Board member Dr. Ferrell Miller fell on the other side of the issue. He compared the discussion around the bond election to the one surrounding the restoration of the C.L. Hoover Opera House several years past and to the construction of both Junction City Middle School and Spring Valley Elementary School. Several improvements in town have come to a vote — and a narrow one at that, Miller said.

“We’re gonna have those naysayers,” he said. “It’s a risk that we take.”

According to Witt, the $105 million is an estimate presented to the district by an architectural firm it has worked with in the past. He said it wasn’t possible to have an exact dollar amount on the project when the project hasn’t even come close to beginning yet. Officials are still in the campaigning phase — a phase which was recently put on hold until after the district had received its heavily-impacted military aid from the federal government.
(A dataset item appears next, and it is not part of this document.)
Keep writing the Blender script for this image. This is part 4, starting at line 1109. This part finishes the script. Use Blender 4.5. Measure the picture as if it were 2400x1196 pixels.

There is a possibility the cost will come in under the $105 million amount — this is what the board is hoping, according to officials. USD 475 doesn’t have to spend the entire $105 million, this total is merely a ceiling for spending. According to Chief Operating Officer Bill Clark, every expense was figured into this total. This includes the demolition of the current high school building.

Gaston expressed fear the total would provoke the district to spend the entire amount.

Witt also said if the board went back to chose to do the bond election for a lower amount, officials would have to resubmit their request for matching funds from the state to the Kansas State Board of Education. They’ve already done so this time around and received a yes on the 48 percent match. This might not be the case the second time around, he said.

Clark said he was concerned with the future of Fort Riley. He spoke about how the 1st Infantry Division left Fort Riley in 1996. He said the military considers many things when making cuts and changes and education is one of them. He expressed concern that the poor state of JCHS could play a factor in cuts to Fort Riley.

“I encourage you to think long-term about Fort Riley and it’s significance and how the Army values education,” Clark said. “If we are not good stewards of what the Army has given to us, the Army may say, ‘I’m going to take my toys and go elsewhere.’”

He spoke about how several schools on Fort Riley were built largely with funds from the military.

Members motioned to have the bond election for a total not to exceed $105 million to go toward building a new JCHS on a new location. It passed two to four, with Khoury and Gaston voting against.